KUALA LUMPUR, Malaysia (AP) - Malaysia's ousted deputy prime minister said the police noose is tightening around his colleagues. His personal secretary was detained Tuesday.

''They're gradually picking away people,'' said Anwar Ibrahim, claiming a third of his close associates have been arrested and coerced ''to admit certain things - treason, selling government secrets or whatever.''

Anwar said that police arrested Mohamad Ahmad, his former private secretary at the finance ministry, early Tuesday morning and he had not been heard from since.

''Until now, no news,'' Anwar, who was sacked as finance and deputy prime minister on Sept. 2, told reporters Tuesday afternoon.

Anwar also said that another private secretary, Azmin Ali, had been notified Tuesday of his imminent arrest. Anwar's adopted brother, Sukma Dermawan, was detained last week.

At a late-night rally outside his house Monday, Anwar said that a close friend, Munawar Anees, was arrested under the country's Internal Security Act, which allows indefinite imprisonment without trial.

''Is this a police state or not? What's happening to this country?'' Anwar had shouted through a microphone to thousands of supporters crammed into his backyard.

''You cannot arrest people without reason. You cannot torture witnesses and force them to give statements,'' Anwar said. Although Anwar has not been formally charged with any crime, he has been accused of leaking state secrets, sedition, tampering with police investigations and having sex with several women and a man.

Prime Minister Mahathir Mohamad has not given details about why he dismissed his deputy, saying only that Anwar was immoral and unfit to lead.

On Tuesday, Lim Kit Siang, the opposition leader in Parliament and Anwar's one-time chief antagonist, stopped by Anwar's house to to inquire about the recent arrests.
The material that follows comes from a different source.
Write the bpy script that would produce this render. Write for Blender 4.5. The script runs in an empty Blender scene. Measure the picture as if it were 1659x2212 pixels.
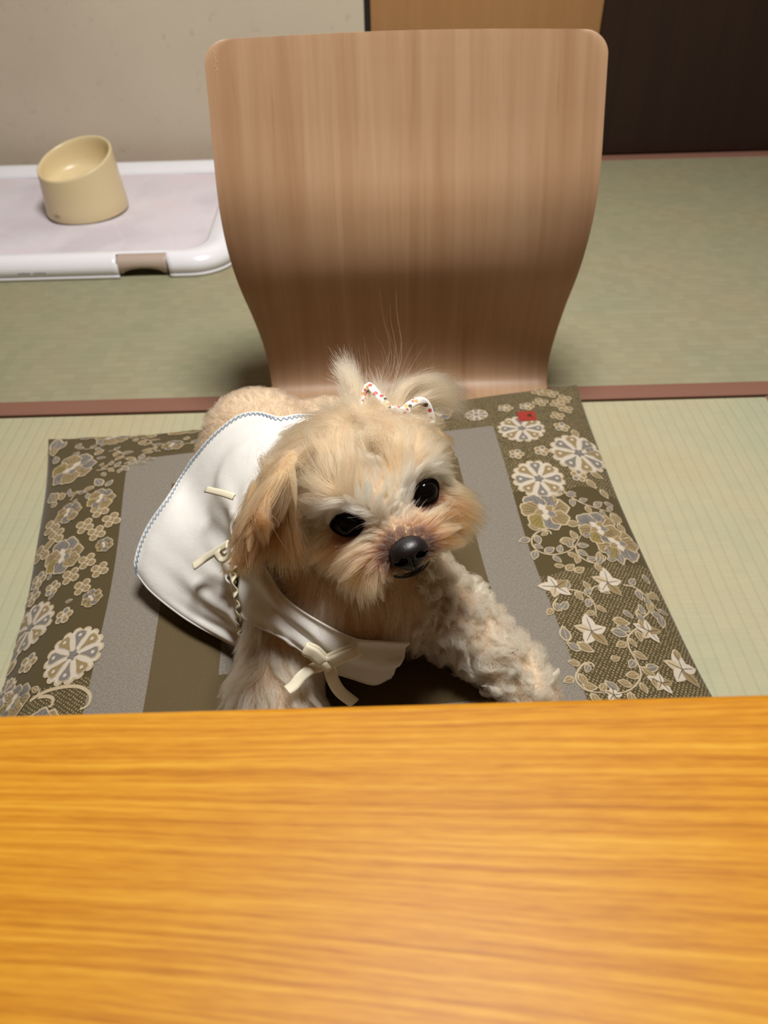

Lim told reporters that Anwar's dismissal and the growing number of his arrested associates raised ''grave concerns'' about the country's handling of human rights.

''It has raised a very grave question as to whether Mahathir has become an investigator, prosecutor, judge and jury all in one,'' Lim said.

Lim's son, Lim Guan Eng, recently began serving an 18-month prison term for writing a pamphlet that raised questions about the country's judicial system.

Earlier Tuesday, Lim appealed to the Prisons Department to allow weekly family visits, saying the monthly-visit rule was established in 1953, under British colonialism. Lim also said his son was denied access to newspapers.

''Clearly, many prison rules are outdated, dehumanizing and worse, soul-destroying,'' Lim said in a statement reported by the national news agency, Bernama.